───── AVAILABLE DATA
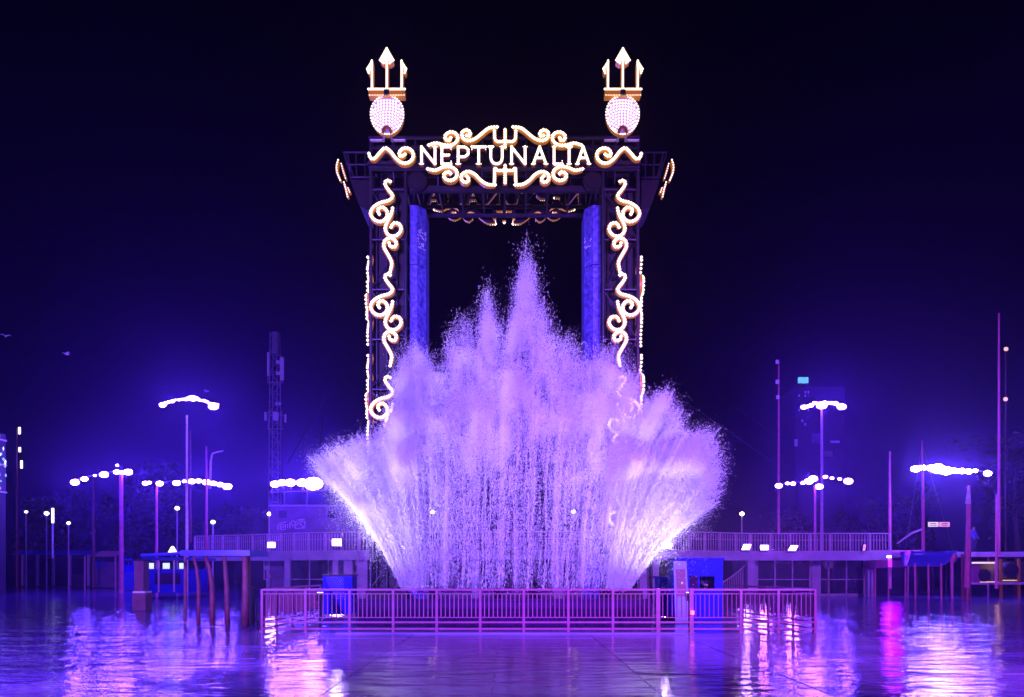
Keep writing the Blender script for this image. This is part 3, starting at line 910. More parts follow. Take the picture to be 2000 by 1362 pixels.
sl = MB().tube([P(1352, 1193, DR - .09), P(1352, 1201, DR - .09)], .05, 8).build('signal_lamp', M['redlamp'])
tag(sl, 'small red lamp fixed on the thick gate post in front of the blue booth', 'lamp')
kb = MB().span((-4.3, 19.95, 0.0), (4.2, 20.25, .05)).build('kerb', M['slab']); kb['kind'] = 'structure'

# ------------------------------------------------------------------ booths
def pxbox(mb, x0, y0, x1, y1, D, dep):
    a, b = P(x0, y1, D), P(x1, y0, D)
    return mb.span((a.x, D, a.z), (b.x, D + dep, b.z))
D = 24.6
b0 = PX(1322, D); b1 = PX(1412, D)
bo = thing('ticket_booth', ((b0 + b1) / 2, D + .7, 0), 'tall blue operator booth with a window hatch behind the right end of the railing', 'booth')
zb, zt = 0.06, PZ(1094, D)
w0, w1, wz0, wz1 = PX(1366, D), PX(1396, D), PZ(1150, D), PZ(1126, D)
mb = MB()
mb.span((b0, D, zb), (w0 - .002, D + .06, zt)).span((w1 + .002, D, zb), (b1, D + .06, zt))
mb.span((w0, D + .001, zb), (w1, D + .061, wz0)).span((w0, D + .001, wz1), (w1, D + .061, zt - .001))
mb.span((b0, D + .062, zb), (b0 + .05, D + 1.4, zt - .002)).span((b1 - .05, D + .062, zb), (b1, D + 1.4, zt - .002)).span((b0 + .052, D + 1.34, zb), (b1 - .052, D + 1.4, zt - .002))
mb.build('wall', M['blue'], bo)
MB().span((b0 - .04, D - .04, zt + .002), (b1 + .04, D + 1.44, zt + .06)).build('roof', M['blue'], bo)
MB().span((b0 - .02, D - .02, 0.0), (b1 + .02, D + 1.42, .056)).build('plinth', M['black'], bo)
MB().span((w0 - .05, D - .10, wz0 - .04), (w1 + .05, D - .003, wz0)).build('counter', M['white'], bo)
MB().span((w0 - .03, D - .015, wz1), (w1 + .03, D - .003, wz1 + .03)).span((w0 - .03, D - .015, wz0 + .001), (w0, D - .003, wz1 - .001)).build('window_frame', M['blue'], bo)
MB().span((b0 + .06, D + 1.30, .9), (b1 - .06, D + 1.335, 1.9)).build('inner_panel', M['wall'], bo)
pn = MB().span((PX(1346, D), D - .018, PZ(1124, D)), (PX(1364, D), D - .003, PZ(1150, D))).build('panel', M['plum'], bo)
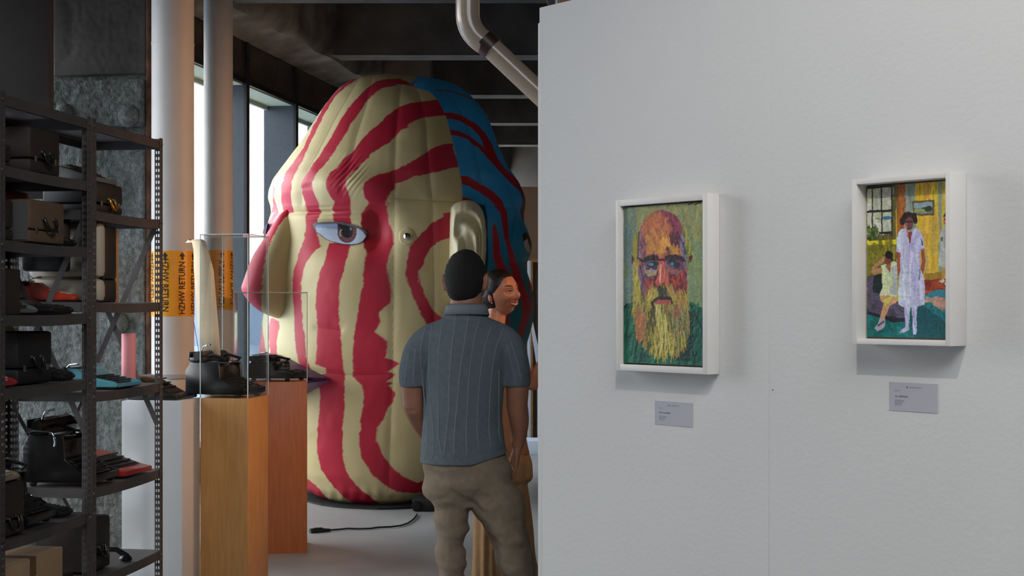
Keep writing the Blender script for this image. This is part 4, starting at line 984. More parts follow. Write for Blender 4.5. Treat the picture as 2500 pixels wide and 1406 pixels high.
# ---------------- pedestals and displays ----------------
def pedestal(label, loc, rz, w_, d, h, m, mside=None, group='display pedestals'):
    t = empty('pedestal', loc, rz, label, 'pedestal', group)
    MB().box(0, w_, 0, d, .0, h).build('plinth_box', m, t, bevel=.0025)
    return t
def acrylic(label, loc, rz, w_, d, h):
    t = empty('acrylic_cover', loc, rz, label, 'display cover', 'clear acrylic covers')
    th = .005
    for nm, bx in (('pane', (0, w_, 0, th, 0, h)), ('pane', (0, w_, d-th, d, 0, h)), ('pane', (0, th, th, d-th, 0, h)), ('pane', (w_-th, w_, th, d-th, 0, h)), ('top_pane', (0, w_, 0, d, h, h+th))):
        MB().box(*bx).build(nm, MT['acr'], t)
    for x, y in ((0, 0), (w_, 0), (w_, d), (0, d)):
        MB().box(x-.0022, x+.0022, y-.0022, y+.0022, 0, h+th).build('glued_edge', MT['acr_edge'], t)
    e_ = .0012
    for bx in ((0, w_, -e_, e_), (0, w_, d-e_, d+e_), (-e_, e_, 0, d), (w_-e_, w_+e_, 0, d)):
        MB().box(*bx, h+th*.2, h+th*1.1).build('top_edge', MT['acr_edge'], t)
    return t
PH = 1.092
Yw = 7.25; th_ = R(-5)
pedestal('white pedestal behind the far upright of the shelves', (xat(297, Yw), Yw, 0), th_, (448-297)/F*Yw, .30, PH, MT['ped'])
t2 = R(-10); Yo = 7.42
pw = .262; rx = xat(605, Yo)
po = Vector((rx, Yo, 0))-Vector((math.cos(t2), math.sin(t2), 0))*pw
t2 = R(-10); po = Vector((rx, Yo, 0))-Vector((math.cos(t2), math.sin(t2), 0))*pw
pedestal('light wood pedestal with orange right face, carrying the upright typewriter', po, t2, pw, .31, PH, MT['woodA'])
acrylic('tall clear acrylic cover over the upright typewriter', po+Vector((0, 0, PH+.001)), t2, pw, .31, .855)
Y3 = 9.07; t3 = R(8.2); w3 = .46
p3 = Vector((xat(750, Y3), Y3, 0))-Vector((math.cos(t3), math.sin(t3), 0))*w3
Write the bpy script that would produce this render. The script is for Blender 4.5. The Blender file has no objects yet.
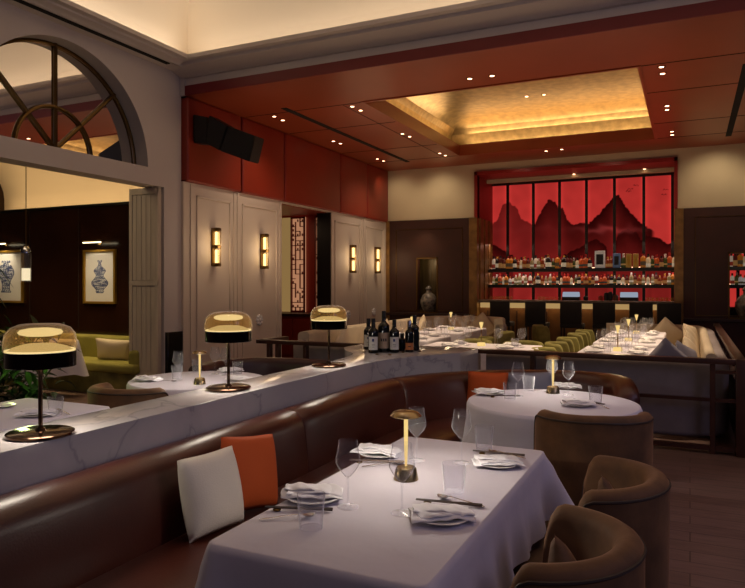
──────────
- _GOAL_
Start at the first line of the records and write out everything up to and including the line containing "kb['kind'] = 'structure'". No pictures.

- _SOLUTION TO THE PROBLEM_
Keep writing the Blender script for this image. This is part 3, starting at line 910. More parts follow. Take the picture to be 2000 by 1362 pixels.
sl = MB().tube([P(1352, 1193, DR - .09), P(1352, 1201, DR - .09)], .05, 8).build('signal_lamp', M['redlamp'])
tag(sl, 'small red lamp fixed on the thick gate post in front of the blue booth', 'lamp')
kb = MB().span((-4.3, 19.95, 0.0), (4.2, 20.25, .05)).build('kerb', M['slab']); kb['kind'] = 'structure'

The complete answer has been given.